本论文利用我国北方荒漠区35个典型气象站1955年至2005年的月降水资料,对我国北方荒漠区降水分异规律及其丰枯变化趋势进行了深入分析;利用中国科学院阜康荒漠生态站设在新疆三工河流域的降雨量观测网2007年5—8月降雨资料,对西北内陆干旱区山地-绿洲-荒漠系统(MODS)降水的空间变异特征进行了分析。主要结论如下:
1.在北方荒漠区降水时空变异方面,近50年来,我国北方荒漠区降水在时间和空间上均呈现出较大的变异性。预计未来,春、夏季降水将增多,冬季降水逐渐减少,年降水有增加趋势;降水年增幅较大的地区由内蒙古东部逐渐向西北偏移。存在5年、9年及准14年主周期,突变点分别位于1963、1988、1996和2001年;1988年以来降水以9年及14年周期为主。降水空间分布格局以“相间复杂”型和“东西相反”型(对北方荒漠区降水空间总体变化贡献率分别为35.8%和20.4%)为主,且新疆地区对北方荒漠区降水波动影响最大(对总体变化方差贡献为70.4%)。“相间复杂”型表征北方荒漠区受局部区域天气系统影响较大;“东西相反”型显示降水变化趋势自西向东依次减弱,西部有向暖湿变化中部地区趋于暖干而东部地区趋于干旱的可能。
2.在北方荒漠区降水时空变化趋势方面,各地单独丰水年的概率要高于单独枯水年,而发生连枯年的概率则高于连丰年;极端干旱区和干旱区的降水有增加趋势的地区概率分别为83%和70 %,而半干旱地区降水有明显减少趋势的概率为58%。地处干旱区的新疆、青海及甘肃等地区降水将会增加,而地处半干旱区的内蒙古东部等地降水将会减少,降水年内分配的差异将变缓;北方荒漠区的西部和东部降水年际波动呈增加趋势,中部地区波动有变缓的趋势。变化范围在15%~78%之间,其中,新疆南部和青海的年际变化最大,大部分地区在变差系数40%以上,内蒙古地区相对平稳为28%左右。
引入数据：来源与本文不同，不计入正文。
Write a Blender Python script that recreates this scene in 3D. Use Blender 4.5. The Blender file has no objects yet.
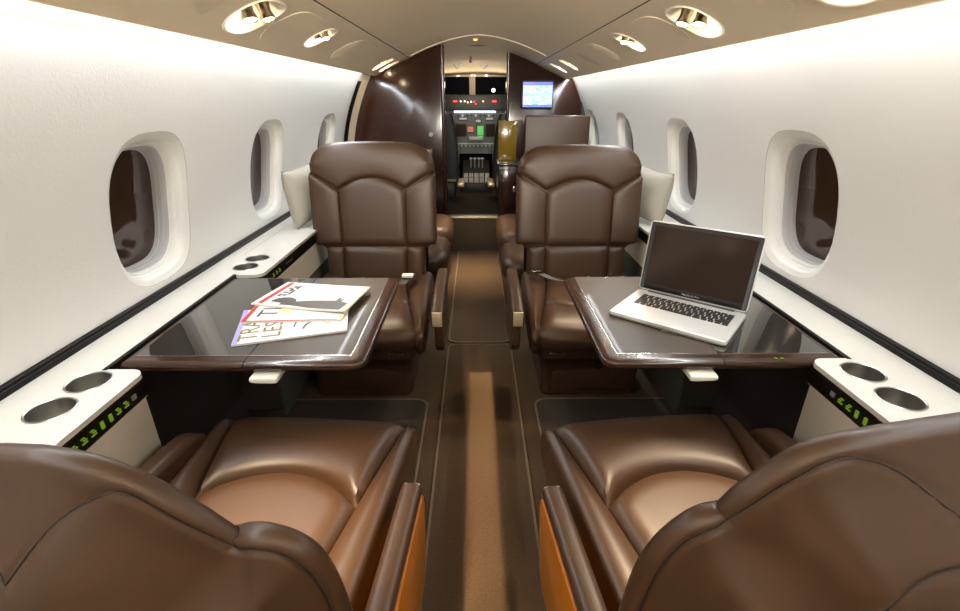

3.在内陆干旱区MODS的降水时空变异方面,应用EOF及REOF法、地统计学方法分析三工河流域雨量观测网数据。结果表明:依据0-30km、30-60km及60-150km处的三个荷载区段,与三工河流域山地、绿洲及荒漠等3个不同景观的地貌单元南北距离吻合;降水增幅自山地、绿洲、荒漠依次减小;山区降水变异函数符合高斯模型,绿洲区降水变异函数符合球状模型,荒漠区降水变异函数各月模型不同。在研究尺度下由随机因素引起的降水空间异质性仅占总空间异质性的0%-9.57%,以空间自相关引起的空间异质性为主。基于各地各时段基台值、分维数及变程等特征参数变化,判定绿洲区的降水空间变异性最大,山地次之,沙漠区最小;各地貌单元降雨的空间各向异性不显著。就全流域而言,6月份降水空间异质性最为显著,8月空间变化最小,这与变异系数相吻合;降雨在南北方向(0°)和东南-西北方向(135°)变异性最强。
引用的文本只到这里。